House debates
Wednesday, 24 June 2026
Questions without Notice
Cost of Living
2:21 pm
Carina Garland (Chisholm, Australian Labor Party) | Link to this | Hansard source
My question is to the Treasurer. What do today's inflation figures tell us about the cost-of-living pressures facing Australians? What action is the Albanese Labor government taking to help people get ahead, and what resistance has there been?
Jim Chalmers (Rankin, Australian Labor Party, Treasurer) | Link to this | Hansard source
The member for Chisholm is a wonderful representative of that proud multicultural community in Melbourne that she represents so well. New data, as I said before, from the Australian Bureau of Statistics show that headline inflation fell in both monthly and annual terms once again today. Inflation came off substantially in the month of May and it also moderated in annual terms. This is the second consecutive month that we have seen inflation fall in our economy. We welcome that development, but we're not complacent about that. Even though today's data was much better than the market expected, much better than forecast, we do recognise that people are still under pressure in our communities and in our economy. That's why helping with the cost of living and helping people get ahead are central priorities of this Albanese Labor government.

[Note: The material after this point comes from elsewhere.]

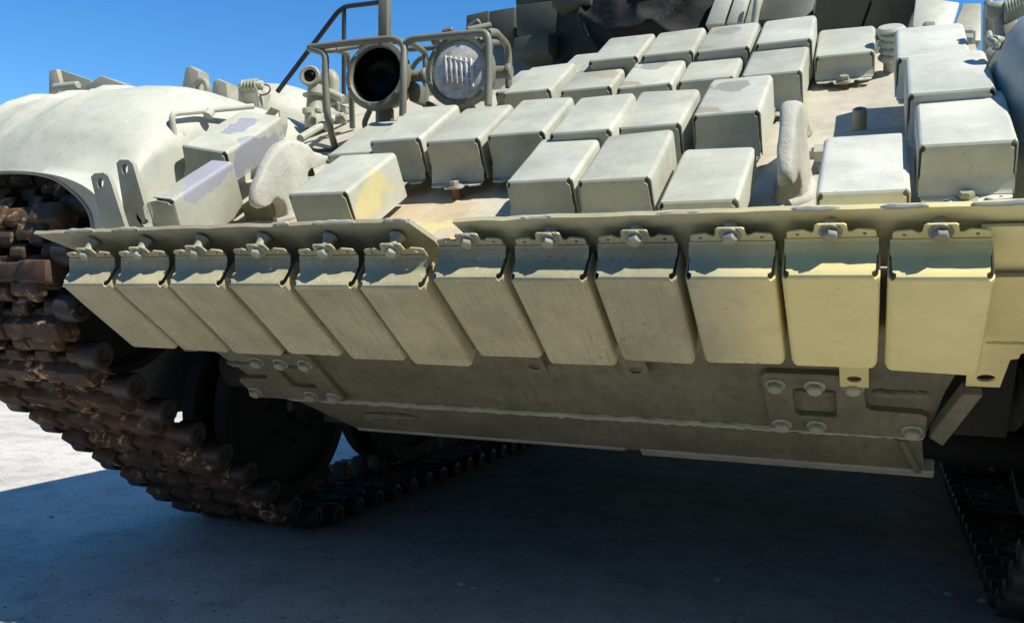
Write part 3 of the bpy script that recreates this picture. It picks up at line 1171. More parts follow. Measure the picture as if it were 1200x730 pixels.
# ---- wheels
def wheel(x0, sx, y, z, r, name, wd=0.07, tyre=0.045):
    m = MB()
    o = None
    for k in (0, 1):
        off = sx * (0.075 + k * 0.145) + x0
        fr_ = axis_frame((off, y, z), (sx, 0, 0))
        rr_ = r - tyre
        m.lathe([(0, -0.02), (0.09, -0.02), (0.12, -0.005), (0.2, 0.03), (rr_ - 0.04, 0.035), (rr_ - 0.02, 0.0), (rr_, 0.0), (rr_, wd), (rr_ - 0.02, wd), (rr_ - 0.05, 0.055), (0.2, 0.05), (0.1, wd), (0, wd)], fr_, 36)
    o = part(m, name, 'wheel')
    if tyre > 0:
        for k in (0, 1):
            off = sx * (0.075 + k * 0.145) + x0
            fr_ = axis_frame((off, y, z), (sx, 0, 0))
            mm = MB()
            mm.lathe([(r - tyre + 0.001, 0.002), (r - 0.008, 0.002), (r, 0.010), (r, wd - 0.010), (r - 0.008, wd - 0.002), (r - tyre + 0.001, wd - 0.002)], fr_, 40)
            mm.obj('tyre', 'rubber', o)
    mm = MB()
    fr_ = axis_frame((x0 + sx * 0.03, y, z), (sx, 0, 0))
    mm.lathe([(0, -0.05), (0.05, -0.05), (0.075, -0.02), (0.085, 0.2), (0, 0.2)], fr_, 20)
    for k in range(8):
        a = 2 * pi * k / 8
        p = Vector((x0 + sx * 0.055, y + 0.14 * cos(a), z + 0.14 * sin(a)))
        mm.cyl(p, p + Vector((sx * 0.05, 0, 0)), 0.016, 6)
    mm.obj('hub', 'wheel', o)
    return o


for sx in (-1, 1):
    xi = CX + sx * 1.23
    wheel(xi, sx, 0.455, 0.925, 0.290, 'idler_wheel', 0.075, 0.0)
    for y in (1.30, 2.26, 3.22, 4.18, 5.15):
        wheel(xi, sx, y, 0.455, 0.378, 'road_wheel')
    wheel(xi, sx, 5.95, 0.90, 0.30, 'drive_sprocket', 0.075, 0.0)
    for (y, z) in ((1.30, 0.455), (0.455, 0.925), (2.26, 0.455), (3.22, 0.455), (4.18, 0.455), (5.15, 0.455)):
        m = MB()
        m.cyl((CX + sx * 0.86, y, z + 0.02), (xi + sx * 0.08, y, z), 0.06, 16, 0.01)
        part(m, 'axle_arm', 'wheel')
    m = MB()
    m.cyl((CX + sx * 0.93, 0.70, 0.66), (CX + sx * 1.09, 0.70, 0.66), 0.075, 20, 0.012)
    part(m, 'idler_crank', 'wheel')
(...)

As the Prime Minister said a moment ago, if you just think about the real change that we are delivering next Wednesday—just the change that we are delivering from 1 July—more than 14 million Australians will get another tax cut from this Labor government, opposed by those opposite. The national minimum wage will increase by six per cent. Modern award wages will increase by 4¾ per cent following our submission to the Annual wage review. Parents will get 26 weeks of paid parental leave, up from 24 weeks. There'll be the regular indexation. There'll also be Australian workers benefiting, for the first time, from having their super paid at the same time as their salary and their wages. There'll be the new ban on excessive pricing of groceries. This is on top of the substantial tax reforms that we put in the budget before the parliament to give every working taxpayer two more tax cuts in the form of the working Australians tax offset and the standard deduction that those opposite voted against, and those on top of the extension to the fuel excise relief that the Prime Minister announced on the weekend.
This goes to a very important difference between this side of the House and that side of the House. This side of the House is delivering cost-of-living relief and delivering real change. The three right-wing parties over there are standing in the way of that cost-of-living help that we are delivering. They are all united by a divisive antiworker agenda, all three of them. But whether it's tax cuts for every taxpayer, higher wages for workers or help for first home buyers, we are on the side of workers and first home buyers on this side of the House, and those opposite are against them.